One of her friends and group mates in the first SAT group was Hameed Ali, who writes under the name of A.H. Almaas. In the years that followed the ending of the group, he began to develop the spiritual path called the Diamond Approach® to Inner Realization. Picking up in many ways where that first SAT group left off, Almaas developed a profound and revolutionary way of engaging the ego or personality structure such that it could be used to reconnect with Being or True Nature. Rather than adhering to the traditional spiritual perspective of the ego as an enemy to be transcended or overcome, Almaas showed that it was possible to move through it. He saw that by experientially contacting its contents and questioning the underlying assumptions behind them, they naturally dissolved, revealing deeper levels of reality. He also saw that Being arises in many different qualities, such as universal love, peacefulness, compassion, and so on, and that each of Its manifestations correlates to a particular set of psychological issues and structures. Using the method of becoming fully present to our experience and experientially inquiring into it, the dimensions of Being associated with each sector of the ego naturally reveal themselves. With its intricate map of Being and the personality and its powerful practice, the Diamond Approach® has proven to be a profoundly transformative path for thousands of people throughout the world.

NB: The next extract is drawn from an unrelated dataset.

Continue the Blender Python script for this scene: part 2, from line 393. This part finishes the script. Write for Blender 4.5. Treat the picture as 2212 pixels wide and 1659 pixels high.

Sandra began working with the Diamond Approach® in 1981, and is now a prominent teacher of that work. Perceiving the dearth of material being published on the enneagram that presented it as the spiritual tool that it is, she decided to write her first book, "The Spiritual Dimension of the Enneagram: Nine Faces of the Soul". In it, she conveys both the basic information and the spirit of the enneagram that she learned from Naranjo, as well as its further amplifications by Almaas and herself. Her second book, "The Enneagram of Passions and Virtues: Finding the Way Home", explores how the enneagram maps the pitfalls and obstacles we all face on the path of personal transformation. It also provides sound guidance in dealing with them, and shows us how working through them affects us. The Diamond Approach® forms the ground for her approach to the enneagram in both of these books. She is currently working on a memoir, leading Diamond Approach® groups in the U.S. and the U.K., and pursuing her artwork.